[Stored items]
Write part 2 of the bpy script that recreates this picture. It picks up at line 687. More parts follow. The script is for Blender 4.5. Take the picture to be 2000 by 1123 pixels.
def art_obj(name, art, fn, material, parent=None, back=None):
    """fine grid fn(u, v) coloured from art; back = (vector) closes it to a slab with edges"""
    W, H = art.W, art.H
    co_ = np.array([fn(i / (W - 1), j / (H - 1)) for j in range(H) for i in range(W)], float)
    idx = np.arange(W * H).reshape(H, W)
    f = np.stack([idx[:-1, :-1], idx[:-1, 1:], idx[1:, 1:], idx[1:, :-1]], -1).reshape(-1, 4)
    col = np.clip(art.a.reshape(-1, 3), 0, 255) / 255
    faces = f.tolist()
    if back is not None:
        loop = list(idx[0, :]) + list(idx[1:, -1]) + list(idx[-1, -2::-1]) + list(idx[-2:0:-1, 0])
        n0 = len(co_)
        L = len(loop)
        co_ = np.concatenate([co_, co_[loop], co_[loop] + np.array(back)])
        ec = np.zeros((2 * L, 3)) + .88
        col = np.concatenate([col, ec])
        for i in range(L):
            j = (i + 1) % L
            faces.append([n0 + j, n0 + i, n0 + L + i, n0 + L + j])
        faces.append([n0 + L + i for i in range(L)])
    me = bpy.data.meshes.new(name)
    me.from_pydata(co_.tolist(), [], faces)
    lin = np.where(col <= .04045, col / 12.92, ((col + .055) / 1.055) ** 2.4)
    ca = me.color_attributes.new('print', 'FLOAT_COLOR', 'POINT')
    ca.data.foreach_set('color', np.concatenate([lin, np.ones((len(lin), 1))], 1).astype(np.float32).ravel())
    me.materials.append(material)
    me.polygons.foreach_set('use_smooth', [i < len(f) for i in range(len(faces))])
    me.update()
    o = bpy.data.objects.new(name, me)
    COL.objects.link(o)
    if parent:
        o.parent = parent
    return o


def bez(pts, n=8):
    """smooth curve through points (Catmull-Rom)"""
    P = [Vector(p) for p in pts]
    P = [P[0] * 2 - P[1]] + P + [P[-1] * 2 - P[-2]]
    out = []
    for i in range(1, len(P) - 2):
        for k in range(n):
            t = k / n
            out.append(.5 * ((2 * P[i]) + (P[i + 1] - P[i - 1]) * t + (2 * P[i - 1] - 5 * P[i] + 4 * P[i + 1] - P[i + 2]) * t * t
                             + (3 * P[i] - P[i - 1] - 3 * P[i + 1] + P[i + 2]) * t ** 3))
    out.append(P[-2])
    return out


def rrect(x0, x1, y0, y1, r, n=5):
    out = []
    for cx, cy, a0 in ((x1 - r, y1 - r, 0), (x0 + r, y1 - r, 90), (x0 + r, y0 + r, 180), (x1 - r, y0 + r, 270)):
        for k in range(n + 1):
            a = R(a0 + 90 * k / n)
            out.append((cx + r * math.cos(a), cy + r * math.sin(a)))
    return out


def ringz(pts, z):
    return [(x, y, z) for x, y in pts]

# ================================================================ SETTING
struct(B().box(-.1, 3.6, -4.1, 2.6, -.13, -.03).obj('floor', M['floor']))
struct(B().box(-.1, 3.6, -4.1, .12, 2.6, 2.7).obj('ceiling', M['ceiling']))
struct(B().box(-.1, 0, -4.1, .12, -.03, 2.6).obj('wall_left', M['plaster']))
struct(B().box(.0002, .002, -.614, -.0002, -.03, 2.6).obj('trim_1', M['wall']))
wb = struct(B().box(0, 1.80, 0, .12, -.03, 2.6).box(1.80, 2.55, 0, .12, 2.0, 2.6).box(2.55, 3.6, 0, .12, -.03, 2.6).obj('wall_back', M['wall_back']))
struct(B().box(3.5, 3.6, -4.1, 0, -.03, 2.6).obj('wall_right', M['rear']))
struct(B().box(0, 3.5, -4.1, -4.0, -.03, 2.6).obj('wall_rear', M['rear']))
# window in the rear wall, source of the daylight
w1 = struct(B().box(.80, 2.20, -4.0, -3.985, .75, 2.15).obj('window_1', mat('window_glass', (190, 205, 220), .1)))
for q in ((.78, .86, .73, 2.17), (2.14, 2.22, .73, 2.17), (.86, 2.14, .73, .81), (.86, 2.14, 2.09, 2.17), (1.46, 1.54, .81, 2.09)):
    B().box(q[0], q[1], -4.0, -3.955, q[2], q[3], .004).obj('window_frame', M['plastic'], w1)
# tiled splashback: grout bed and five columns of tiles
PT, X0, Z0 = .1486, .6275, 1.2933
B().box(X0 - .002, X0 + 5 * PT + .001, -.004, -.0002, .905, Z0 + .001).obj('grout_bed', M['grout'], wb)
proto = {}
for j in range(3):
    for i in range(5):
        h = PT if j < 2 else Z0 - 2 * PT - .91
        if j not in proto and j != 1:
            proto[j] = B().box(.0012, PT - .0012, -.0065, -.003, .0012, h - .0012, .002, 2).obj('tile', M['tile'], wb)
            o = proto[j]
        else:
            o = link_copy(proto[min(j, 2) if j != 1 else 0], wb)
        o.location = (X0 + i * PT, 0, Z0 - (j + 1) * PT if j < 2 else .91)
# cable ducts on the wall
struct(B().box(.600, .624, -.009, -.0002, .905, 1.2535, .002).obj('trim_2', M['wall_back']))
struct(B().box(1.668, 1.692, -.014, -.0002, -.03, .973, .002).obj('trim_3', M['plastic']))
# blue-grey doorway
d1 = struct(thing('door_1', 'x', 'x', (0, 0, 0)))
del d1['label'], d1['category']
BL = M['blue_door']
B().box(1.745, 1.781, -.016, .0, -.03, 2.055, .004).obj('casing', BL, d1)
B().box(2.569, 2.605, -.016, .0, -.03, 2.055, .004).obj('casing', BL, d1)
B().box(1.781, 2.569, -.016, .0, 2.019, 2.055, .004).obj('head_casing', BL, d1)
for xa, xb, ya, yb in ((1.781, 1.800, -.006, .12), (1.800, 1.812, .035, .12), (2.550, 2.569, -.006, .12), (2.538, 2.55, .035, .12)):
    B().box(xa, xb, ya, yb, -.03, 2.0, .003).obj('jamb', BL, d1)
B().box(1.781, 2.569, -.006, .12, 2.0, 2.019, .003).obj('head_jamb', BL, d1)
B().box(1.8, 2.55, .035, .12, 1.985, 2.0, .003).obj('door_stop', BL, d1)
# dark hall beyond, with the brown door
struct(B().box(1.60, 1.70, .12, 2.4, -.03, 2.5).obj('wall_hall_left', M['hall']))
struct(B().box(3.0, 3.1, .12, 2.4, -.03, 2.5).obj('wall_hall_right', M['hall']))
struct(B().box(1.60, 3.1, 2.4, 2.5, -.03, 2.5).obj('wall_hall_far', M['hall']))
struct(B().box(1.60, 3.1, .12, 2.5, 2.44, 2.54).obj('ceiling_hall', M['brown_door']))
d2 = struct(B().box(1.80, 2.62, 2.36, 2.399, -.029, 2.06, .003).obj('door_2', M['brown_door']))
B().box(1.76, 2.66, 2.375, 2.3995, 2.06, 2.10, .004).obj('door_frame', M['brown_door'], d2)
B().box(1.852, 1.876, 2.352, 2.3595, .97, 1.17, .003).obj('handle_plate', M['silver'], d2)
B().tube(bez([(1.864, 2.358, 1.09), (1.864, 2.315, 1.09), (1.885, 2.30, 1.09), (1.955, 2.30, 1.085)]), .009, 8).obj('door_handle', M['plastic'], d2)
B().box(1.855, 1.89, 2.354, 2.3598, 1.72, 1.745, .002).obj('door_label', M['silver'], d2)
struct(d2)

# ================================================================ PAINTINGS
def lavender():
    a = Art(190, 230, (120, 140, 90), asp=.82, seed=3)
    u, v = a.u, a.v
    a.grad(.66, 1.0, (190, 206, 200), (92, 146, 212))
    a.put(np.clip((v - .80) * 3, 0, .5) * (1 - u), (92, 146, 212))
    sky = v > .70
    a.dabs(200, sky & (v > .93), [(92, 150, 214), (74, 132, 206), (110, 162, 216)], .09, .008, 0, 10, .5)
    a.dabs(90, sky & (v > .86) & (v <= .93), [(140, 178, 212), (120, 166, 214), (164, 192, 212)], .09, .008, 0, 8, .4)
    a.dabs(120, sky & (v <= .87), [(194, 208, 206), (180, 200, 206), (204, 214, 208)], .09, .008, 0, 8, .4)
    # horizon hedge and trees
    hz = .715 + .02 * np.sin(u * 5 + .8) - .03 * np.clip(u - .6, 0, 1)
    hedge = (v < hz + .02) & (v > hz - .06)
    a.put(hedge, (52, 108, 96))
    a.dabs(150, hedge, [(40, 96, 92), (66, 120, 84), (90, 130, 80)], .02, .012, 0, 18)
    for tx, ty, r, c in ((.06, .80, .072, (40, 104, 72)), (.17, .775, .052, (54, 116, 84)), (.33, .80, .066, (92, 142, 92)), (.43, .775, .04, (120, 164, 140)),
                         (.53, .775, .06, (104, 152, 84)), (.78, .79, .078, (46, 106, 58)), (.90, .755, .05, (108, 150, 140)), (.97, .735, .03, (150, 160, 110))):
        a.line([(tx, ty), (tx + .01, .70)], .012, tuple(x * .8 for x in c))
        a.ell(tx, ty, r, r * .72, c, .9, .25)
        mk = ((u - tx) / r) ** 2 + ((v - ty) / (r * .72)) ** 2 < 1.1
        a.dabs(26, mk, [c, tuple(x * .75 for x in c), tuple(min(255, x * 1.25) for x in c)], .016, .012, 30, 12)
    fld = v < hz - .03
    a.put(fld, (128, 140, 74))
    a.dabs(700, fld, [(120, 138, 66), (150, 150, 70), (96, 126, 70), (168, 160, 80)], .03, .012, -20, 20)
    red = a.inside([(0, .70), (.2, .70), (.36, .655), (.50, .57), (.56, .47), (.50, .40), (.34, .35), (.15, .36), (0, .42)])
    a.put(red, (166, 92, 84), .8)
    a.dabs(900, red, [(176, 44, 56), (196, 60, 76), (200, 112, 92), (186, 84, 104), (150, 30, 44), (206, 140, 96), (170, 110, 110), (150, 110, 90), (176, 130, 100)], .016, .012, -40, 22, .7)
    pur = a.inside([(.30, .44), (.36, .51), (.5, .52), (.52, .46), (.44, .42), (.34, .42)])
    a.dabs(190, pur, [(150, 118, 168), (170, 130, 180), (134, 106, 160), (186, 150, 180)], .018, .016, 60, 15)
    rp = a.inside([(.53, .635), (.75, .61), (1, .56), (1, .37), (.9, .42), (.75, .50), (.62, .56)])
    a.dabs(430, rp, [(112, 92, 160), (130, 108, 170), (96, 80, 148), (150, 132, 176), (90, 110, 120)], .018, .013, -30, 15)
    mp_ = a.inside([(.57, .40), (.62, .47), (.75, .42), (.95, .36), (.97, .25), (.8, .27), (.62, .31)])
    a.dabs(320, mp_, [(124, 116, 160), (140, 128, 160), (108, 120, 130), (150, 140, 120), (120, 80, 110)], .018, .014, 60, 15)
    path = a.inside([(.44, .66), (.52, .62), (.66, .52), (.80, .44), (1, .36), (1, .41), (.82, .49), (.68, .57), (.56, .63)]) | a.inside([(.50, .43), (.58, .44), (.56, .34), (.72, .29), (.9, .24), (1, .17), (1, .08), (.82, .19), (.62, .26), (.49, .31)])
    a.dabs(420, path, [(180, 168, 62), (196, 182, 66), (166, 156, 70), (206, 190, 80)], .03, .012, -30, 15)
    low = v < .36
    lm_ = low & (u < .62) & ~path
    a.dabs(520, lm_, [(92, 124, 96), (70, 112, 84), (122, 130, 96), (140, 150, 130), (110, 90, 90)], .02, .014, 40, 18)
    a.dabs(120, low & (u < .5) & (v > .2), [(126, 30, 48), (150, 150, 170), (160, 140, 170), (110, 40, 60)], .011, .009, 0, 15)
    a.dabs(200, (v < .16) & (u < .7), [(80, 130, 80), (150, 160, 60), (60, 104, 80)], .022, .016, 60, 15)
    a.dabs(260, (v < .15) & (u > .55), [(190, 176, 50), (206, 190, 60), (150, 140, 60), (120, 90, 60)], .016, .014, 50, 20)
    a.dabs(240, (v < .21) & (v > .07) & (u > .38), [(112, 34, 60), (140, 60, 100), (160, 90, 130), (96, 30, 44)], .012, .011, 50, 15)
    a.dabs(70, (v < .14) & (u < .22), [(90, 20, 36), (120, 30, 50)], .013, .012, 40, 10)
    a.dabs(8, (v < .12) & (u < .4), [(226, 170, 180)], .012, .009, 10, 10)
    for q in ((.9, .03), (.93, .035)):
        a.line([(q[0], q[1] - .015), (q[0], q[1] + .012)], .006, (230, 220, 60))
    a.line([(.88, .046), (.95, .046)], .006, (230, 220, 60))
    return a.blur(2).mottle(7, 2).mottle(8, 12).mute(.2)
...
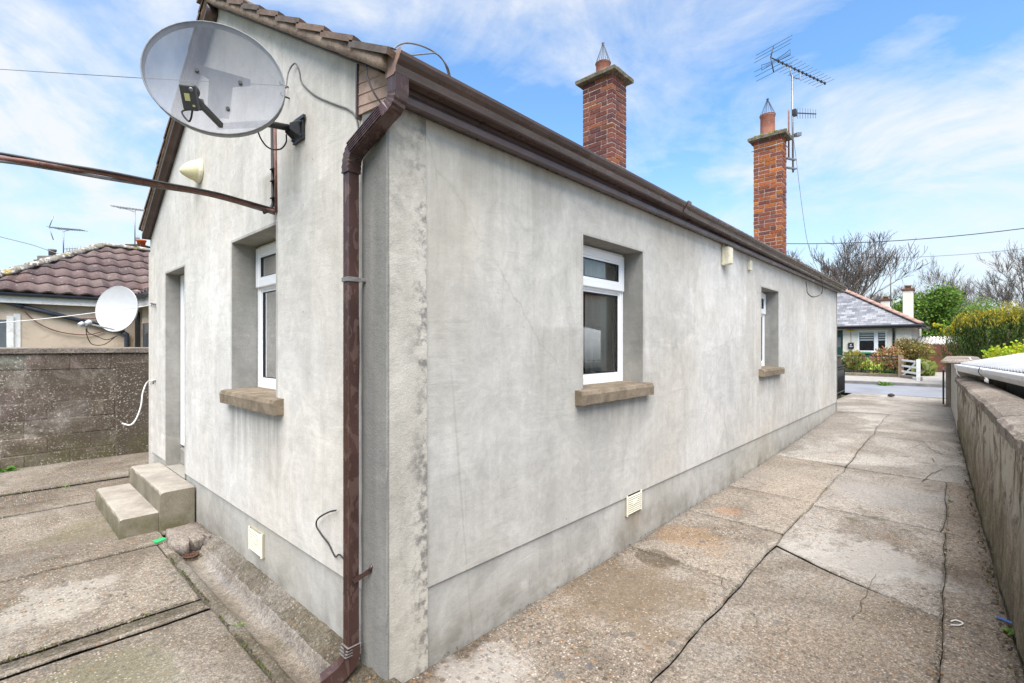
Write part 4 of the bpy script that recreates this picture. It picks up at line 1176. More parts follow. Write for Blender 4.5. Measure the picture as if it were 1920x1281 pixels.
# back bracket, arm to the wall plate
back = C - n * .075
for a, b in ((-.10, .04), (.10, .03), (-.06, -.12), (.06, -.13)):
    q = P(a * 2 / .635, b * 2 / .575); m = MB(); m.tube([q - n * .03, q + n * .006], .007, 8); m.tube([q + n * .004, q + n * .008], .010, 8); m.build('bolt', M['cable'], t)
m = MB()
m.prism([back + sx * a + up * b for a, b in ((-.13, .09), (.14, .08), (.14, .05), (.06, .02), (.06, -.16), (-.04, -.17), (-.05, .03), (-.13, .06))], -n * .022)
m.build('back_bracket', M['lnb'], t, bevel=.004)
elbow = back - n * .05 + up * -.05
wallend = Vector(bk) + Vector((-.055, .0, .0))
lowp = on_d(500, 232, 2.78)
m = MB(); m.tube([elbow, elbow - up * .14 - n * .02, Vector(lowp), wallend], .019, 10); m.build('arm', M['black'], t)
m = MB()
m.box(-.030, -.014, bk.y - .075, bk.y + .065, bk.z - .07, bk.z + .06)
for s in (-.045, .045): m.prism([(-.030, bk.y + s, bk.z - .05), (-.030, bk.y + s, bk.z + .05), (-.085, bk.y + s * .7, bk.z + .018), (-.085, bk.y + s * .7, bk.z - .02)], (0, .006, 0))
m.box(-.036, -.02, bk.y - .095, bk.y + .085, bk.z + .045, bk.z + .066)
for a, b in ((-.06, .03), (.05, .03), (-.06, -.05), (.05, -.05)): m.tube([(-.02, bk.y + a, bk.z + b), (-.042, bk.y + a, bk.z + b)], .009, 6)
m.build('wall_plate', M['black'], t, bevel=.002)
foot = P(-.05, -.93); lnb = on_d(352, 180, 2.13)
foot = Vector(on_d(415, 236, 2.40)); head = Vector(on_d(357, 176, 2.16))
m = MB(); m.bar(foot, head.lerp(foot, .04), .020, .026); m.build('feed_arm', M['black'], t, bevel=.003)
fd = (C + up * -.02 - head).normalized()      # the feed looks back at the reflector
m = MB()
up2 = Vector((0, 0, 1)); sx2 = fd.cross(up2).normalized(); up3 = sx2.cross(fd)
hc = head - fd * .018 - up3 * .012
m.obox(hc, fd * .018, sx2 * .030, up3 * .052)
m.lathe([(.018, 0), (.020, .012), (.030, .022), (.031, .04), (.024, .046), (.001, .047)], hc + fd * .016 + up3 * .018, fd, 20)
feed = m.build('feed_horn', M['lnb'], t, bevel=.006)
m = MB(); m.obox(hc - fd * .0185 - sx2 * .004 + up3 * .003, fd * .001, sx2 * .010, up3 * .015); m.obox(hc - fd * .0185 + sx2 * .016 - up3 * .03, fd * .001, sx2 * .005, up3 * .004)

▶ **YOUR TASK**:
Everything from the line with "-.03, 2.5).obj('wall_hall_left', M['hall']))" through the line with "-.03, 2.5).obj('wall_hall_far', M['hall']))" is to be output exactly; leave out all other lines.

▶ **COMPLETED TASK**:
struct(B().box(1.60, 1.70, .12, 2.4, -.03, 2.5).obj('wall_hall_left', M['hall']))
struct(B().box(3.0, 3.1, .12, 2.4, -.03, 2.5).obj('wall_hall_right', M['hall']))
struct(B().box(1.60, 3.1, 2.4, 2.5, -.03, 2.5).obj('wall_hall_far', M['hall']))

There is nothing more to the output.